Włoski polityk o mistrzyni świata: ktoś powinien ją zgwałcić

Dodano:   /  Zmieniono: 
Jelena Isinbajewa (fot.Kremlin.ru [CC-BY-3.0 (http://creativecommons.org/licenses/by/3.0)], via Wikimedia Commons) 
Włoski polityk, Gianluigi Piras - lider lokalnych struktur Partii Demokratycznej na Sardynii a także szef Regionalnego Forum na rzecz Praw Obywatelskich po tym jak powiedział, że rosyjską mistrzynię świata w skoku o tyczce Jelenę Isinbajewą "ktoś powinien zgwałcić" zrezygnował z zajmowanych stanowisk.
Piras przeprosił za swoje słowa, dodając, że to co powiedział "było złe" i zamierza "zapłacić za to" swoją rezygnacją. Zaznaczył, że gwałt jest "niespotykaną przemocą".

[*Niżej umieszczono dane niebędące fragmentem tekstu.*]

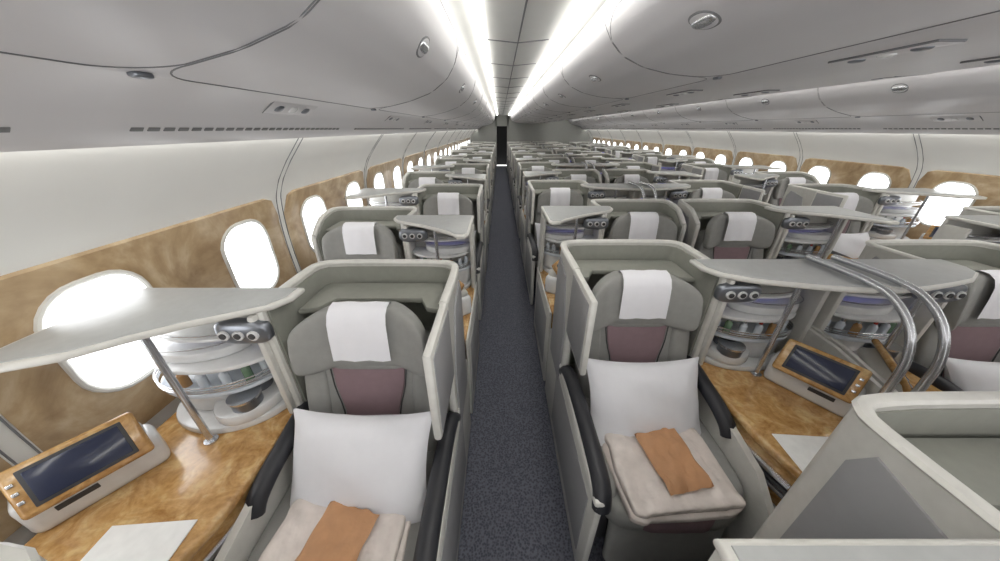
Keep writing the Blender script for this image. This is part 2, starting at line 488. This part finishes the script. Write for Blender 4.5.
# ------------------------------------------------------------ placement
def place(X, Y, mir, kind, k):
    obj('business_class_seat', seat_me[(mir, kind != 'aisle')], (X, Y, 0))
    obj('side_console', con_me[(mir, kind)], (X, Y, 0))
    sg = -1 if mir else 1
    if -1 <= k <= 3:
        p = obj('pillow', pil[(k+(1 if mir else 0)) % 2], (X-.012*sg, Y-.29, .645))
        p.rotation_euler = (math.radians(-32), math.radians(3*sg), math.radians(4*sg))
        q = obj('folded_blanket', bl_me, (X-.005, Y-.545, .499)); q.rotation_euler = (math.radians(3), 0, math.radians(3*sg))
        g = obj('amenity_bag', bag_me, (X+.01, Y-.535, .602)); g.rotation_euler = (math.radians(5), 0, math.radians(-14 if sg < 0 else 10))
        obj('menu_card', card_me, (X+sg*.545, Y-.60, .703)).rotation_euler = (0, 0, math.radians(-4*sg))

PITCH = 1.18
for k in range(-1, 14):
    yl = 1.02+PITCH*k; yc = 1.33+PITCH*k
    if k % 2 == 0:
        place(-.57, yl, True, 'wall', k); place(.72, yc, False, 'rail', k)
        place(2*CX-.72, yc, True, 'rail', k); place(2*CX+.57, yl, False, 'wall', k)
    else:
        place(-1.06, yl, False, 'aisle', k); place(1.215, yc, True, 'aisle', k)
        place(2*CX-1.215, yc, False, 'aisle', k); place(2*CX+1.06, yl, True, 'aisle', k)

# ------------------------------------------------------------ shell
def sweep(name, prof, y0, y1, k, mir=False, smooth=True, ny=1):
    s = B(); vs = []; fs = []
    for i in range(ny+1):
        y = y0+(y1-y0)*i/ny
        for (x, z) in prof: vs.append((2*CX-x if mir else x, y, z))
    n = len(prof)
    for i in range(ny):
        for j in range(n-1): fs.append([i*n+j, i*n+j+1, (i+1)*n+j+1, (i+1)*n+j])
    s.add(vs, fs, k, smooth)
    return obj(name, s.mesh(name))

fl = B(); fl.box((CX, (Y0+Y1)/2, -.05), (3.6*2-.6, Y1-Y0, .1), 'carpet', 0); obj('floor', fl.mesh('floor'))
wallprof = [(-1.20, H+.06), (-1.27, H-.045), (-1.40, H-.19), (-1.49, H-.31), (-1.545, H-.42), (-1.575, H-.6), (-1.58, H-.85), (-1.565, H-1.15), (-1.52, H-1.5), (-1.5, 0)]
sweep('wall_left', wallprof, Y0, Y1, 'wall')
sweep('wall_right', wallprof, Y0, Y1, 'wall', True)

def wx(z):
    p = wallprof
    for a, b_ in zip(p, p[1:]):
        if b_[1] <= z <= a[1]:
            t = (a[1]-z)/(a[1]-b_[1]); return a[0]+(b_[0]-a[0])*t
    return -1.5

WP = .752
def wall_panel(y0, y1, mir):
    s = B(); zs = [1.445, 1.435, 1.36, 1.25, 1.1, .95, .8, .7]
    vs = []; fs = []; ny = 24
    for i in range(ny+1):
        y = y0+(y1-y0)*i/ny
        e = min(i, ny-i)*(y1-y0)/ny
        drop = 0 if e > .14 else .14-math.sqrt(max(0, .14**2-(.14-e)**2))
        for j, z in enumerate(zs):
            off = .014 if 0 < j and 0 < i < ny else .0
            z = min(z, 1.445-drop-j*.001)
            x = wx(z)+off
            vs.append((2*CX-x if mir else x, y, z))
    n = len(zs)
    for i in range(ny):
        for j in range(n-1): fs.append([i*n+j, i*n+j+1, (i+1)*n+j+1, (i+1)*n+j])
    s.add(vs, fs, 'wallwood')
    obj('trim_wood_panel', s.mesh('trim_wood_panel'))
def rrect(w, h, r, n=6):
    P = []
    for (cx, cz, a0) in ((w-r, h-r, 0), (-w+r, h-r, 90), (-w+r, -h+r, 180), (w-r, -h+r, 270)):
        for i in range(n+1):
            a = math.radians(a0+90*i/n); P.append((cx+r*math.cos(a), cz+r*math.sin(a)))
    return P
def window(n, y, mir):
    s = B(); zc = H-.735
    def P(pt, off):
        z = zc+pt[1]; x = wx(z)+off
        return (2*CX-x if mir else x, y+pt[0], z)
    rings = [(rrect(.186, .243, .15), .014), (rrect(.183, .240, .146), .024), (rrect(.174, .231, .138), .026), (rrect(.165, .222, .128), .020)]
    m = len(rings[0][0]); vs = []; fs = []
    for R, off in rings: vs += [P(p, off) for p in R]
    for a in range(len(rings)-1):
        for j in range(m): fs.append([a*m+j, a*m+(j+1) % m, (a+1)*m+(j+1) % m, (a+1)*m+j])
    s.add(vs, fs, 'cream')
    vs = [P(p, .020) for p in rings[-1][0]]+[P((0, 0), .020)]
    s.add(vs, [[j, (j+1) % m, m] for j in range(m)], 'pane', False)
    obj('window_%d' % n, s.mesh('window'))
n = 1
for mir in (False, True):
    for i in range(-1, 12):
        ya = 1.0+WP*2*i
        if ya+1.15 > Y1: continue
        wall_panel(ya-.345, ya+WP+.345, mir)
        for y in (ya, ya+WP):
            window(n, y, mir); n += 1
        s = B()
        yr = ya+WP+.376
        zz = [H-.05, H-.12, H-.2, H-.3, H-.4, H-.5, H-.7, H-.9, H-1.15]
        for dy in (-.024, .024):
            s.tube([((2*CX-wx(z)-.001) if mir else wx(z)+.001, yr+dy, z) for z in zz], .003, 'seam', n=6)
        obj('trim_sidewall_joint', s.mesh('trim_sidewall_joint'))

for mir in (False, True):
    s = B(); x = -1.495
    x = 2*CX-x if mir else x
    s.box((x, (Y0+Y1)/2, .10), (.03, Y1-Y0, .2), 'skirt', .005)
    obj('baseboard_right' if mir else 'baseboard_left', s.mesh('baseboard'))

# bins
door = [(-.27, .53), (-.275, .46), (-.30, .38), (-.36, .295), (-.47, .22), (-.62, .17), (-.76, .14), (-.9, .12)]
low = [(-.9, .12), (-.97, .095), (-1.04, .045), (-1.09, .0), (-1.13, -.035), (-1.175, -.05), (-1.195, -.04), (-1.2, .0)]
cdoor = [(.55, .53), (.555, .47), (.58, .41), (.65, .345), (.77, .295), (.92, .265), (1.06, .253), (1.2, .25)]
def resample(p, n):
    L = [0]
    for a, b_ in zip(p, p[1:]): L.append(L[-1]+math.dist(a, b_))
    out = []
    for i in range(n+1):
        t = L[-1]*i/n
        for j in range(len(p)-1):
            if L[j] <= t <= L[j+1]+1e-9:
                q = (t-L[j])/(L[j+1]-L[j]); out.append((p[j][0]+(p[j+1][0]-p[j][0])*q, p[j][1]+(p[j+1][1]-p[j][1])*q)); break
    return out, L[-1]

def bin_mesh(door, low, length, hand_t, PSU):
    s = B()
    def ext(prof, k):
        vs = []; fs = []
        m = len(prof)
        for y in (0.0, length):
            for (x, z) in prof: vs.append((x, y, H+z))
        for j in range(m-1): fs.append([j, j+1, m+j+1, m+j])
        s.add(vs, fs, k)
    D, L = resample(door, 24)
    ext(D, 'bin'); ext(low, 'binlow')
    def at(t, y, off=0):
        t = max(0, min(1, t)); i = min(23, int(t*24)); q = t*24-i
        a, c = D[i], D[i+1]
        T = Vector((c[0]-a[0], c[1]-a[1])).normalized(); N = Vector((T.y, -T.x))
        if N.y > 0: N = -N
        return (a[0]+(c[0]-a[0])*q+N.x*off, y, H+a[1]+(c[1]-a[1])*q+N.y*off)
    P = []; w = length/2-.005; h = L/2-.012; r = .13
    for (cx, cz, a0) in ((w-r, h-r, 0), (-w+r, h-r, 90), (-w+r, -h+r, 180), (w-r, -h+r, 270)):
        for i in range(9):
            a = math.radians(a0+90*i/8)
            P.append((cx+r*math.cos(a), cz+r*math.sin(a)))
    Q = []
    for i in range(len(P)):
        a, c = P[i], P[(i+1) % len(P)]
        k = max(1, int(math.dist(a, c)/.05))
        for j in range(k): Q.append((a[0]+(c[0]-a[0])*j/k, a[1]+(c[1]-a[1])*j/k))
    s.tube([at(.5+q[1]/L, length/2+q[0], .0) for q in Q], .0024, 'seam', n=6, smooth=0, close=True)
    c = at(.985, 0.0, .004)
    s.sup(c, (.016, .024, .008), 'chrome', .6)
    c = Vector(at(hand_t, length/2, .0)); c2 = Vector(at(hand_t+.03, length/2, 0))
    T = (c2-c).normalized(); Yv = Vector((0, 1, 0)); N = T.cross(Yv)
    if N.z > 0: N = -N
    R = Matrix((Yv, T, N)).transposed().to_4x4()
    s.sup(c, (.068, .046, .006), 'seam', .9, R)
    s.sup(c, (.064, .042, .008), 'bin', .9, R)
    s.sup(c+N*.004, (.060, .020, .010), 'metal', .7, R)
    for (x, z, y, a) in PSU:
        Rr = RY(a)
        s.box((x, y, H+z), (.085, .34, .012), 'binlow', .005, Rr)
        s.box((x, y, H+z), (.088, .343, .009), 'seam', .003, Rr)
        for dy in (-.1, 0, .1):
            s.sup((x, y+dy, H+z-.006), (.02, .026, .008), 'chrome' if dy else 'plast', .8, Rr)
    return s

BL = 1.53
s = lb = bin_mesh(door, low, BL, .27, [(-.985, .085, .75, -33)])
for i in range(26):
    y = .12+i*.05
    s.box((-1.092, y, H-.002), (.004, .036, .014), 'skirt', .001, RY(42))
lbm = {False: lb.mesh('overhead_bin_mesh'), True: lb.mesh('overhead_bin_mesh_m', True)}
BC = 1.3125
cb = bin_mesh(cdoor, [(1.2, .25), (1.22, .24), (1.625, .238)], BC, .34, [(1.36, .237, .65, 0)])
cbm = {False: cb.mesh('centre_bin_mesh'), True: cb.mesh('centre_bin_mesh_m', True)}
for i in range(-2, 11):
    y = .89+BL*i
    obj('overhead_bin', lbm[False], (0, y, 0)); obj('overhead_bin', lbm[True], (2*CX, y, 0))
for i in range(-2, 13):
    y = .65+BC*i
    obj('centre_overhead_bin', cbm[False], (0, y, 0)); obj('centre_overhead_bin', cbm[True], (2*CX, y, 0))

# ceiling channels, light strips
for mir in (False, True):
    nm = 'right' if mir else 'left'
    sweep('ceiling_%s' % nm, [(-.27, H+.53), (-.25, H+.575), (-.18, H+.61), (-.10, H+.62), (.14, H+.60), (.38, H+.62), (.47, H+.61), (.54, H+.575), (.55, H+.53)], Y0, Y1, 'ceil', mir, True)
    s = B()
    yy = Y0
    X = lambda x: 2*CX-x if mir else x
    while yy < Y1-.9:
        s.box((X(-.135), yy+.47, H+.592), (.022, .93, .02), 'light', .0)
        s.box((X(.465), yy+.47, H+.588), (.05, .93, .02), 'light', .0)
        yy += .96
    obj('ceiling_light_strip', s.mesh('ceiling_light_strip'))
    s = B()
    s.box((X(.14), (Y0+Y1)/2, H+.598), (.010, Y1-Y0, .006), 'seam', 0)
    yy = Y0+.3
    while yy < Y1:
        s.box((X(.02), yy, H+.607), (.24, .008, .006), 'seam', 0, RY(5 if not mir else -5))
        s.box((X(.26), yy, H+.607), (.24, .008, .006), 'seam', 0, RY(-5 if not mir else 5))
        yy += .96
    obj('trim_ceiling_joint', s.mesh('trim_ceiling_joint'))
    sweep('ceiling_wash_light', [(-1.203, H-.02), (-1.235, H+.0)], Y0, Y1, 'wash', mir)

s = B(); s.box((CX, (Y0+Y1)/2, H+.75), (6.4, Y1-Y0, .04), 'ceil', 0); obj('ceiling_upper', s.mesh('roof'))  # unseen slab above the bins, added to keep world light out
s = B()
s.box((CX-2.55, Y1+.05, 1.3), (1.5, .1, 2.6), 'bulk', .0)
s.box((CX+1.35, Y1+.05, 1.3), (5.2, .1, 2.6), 'bulk', .0)
s.box((CX-1.52, Y1+.05, 2.28), (.7, .1, .64), 'bulk', 0)
s.box((CX, Y1+.6, 1.3), (6, .1, 2.6), 'void', 0)
obj('wall_aft', s.mesh('wall_aft'))

# ------------------------------------------------------------ camera/world
cd = bpy.data.cameras.new('camera'); cam = bpy.data.objects.new('camera', cd)
scene.collection.objects.link(cam); scene.camera = cam
cd.sensor_width = 36; cd.lens = 10.8; cd.clip_start = .02
cam.location = (0, 0, H); cam.rotation_euler = (math.radians(90-26.87), 0, 0)
w = bpy.data.worlds.new('world'); scene.world = w; w.use_nodes = True
w.node_tree.nodes['Background'].inputs[0].default_value = (1, .985, .97, 1)
w.node_tree.nodes['Background'].inputs[1].default_value = 2.3
scene.view_settings.view_transform = 'Standard'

Piras w tak niewybrednych słowach skomentował wypowiedź Isinbajewej dotyczącą skandalu wywołanego kolorem paznokci szwedzkiej skoczkini wzwyż Anne Tregaro Green. Sportsmenka pomalowała je podczas mistrzostw świata na kolory tęczowej flagi, będącej symbolem homoseksualizmu. Spowodowało to ostrą reakcję i zmuszenie jej do zamalowania koloru. Głos zabrała także Isinbajewa. - To brak szacunku dla naszego kraju, to brak szacunku dla naszych mieszkańców. Jesteśmy Rosjanami, może jesteśmy trochę inni niż Europejczycy. Ale mamy swoje prawa, które każdy powinien przestrzegać. Gdybyśmy zgodzili się na to, by promować "takie rzeczy" na ulicach, obawialibyśmy się o przyszłość naszego kraju - oceniła Isinbajewa.

Później wycofała się ze swoich słów, twierdząc, że nie mówiła w swoim ojczystym języku i mogła zostać źle zrozumiana.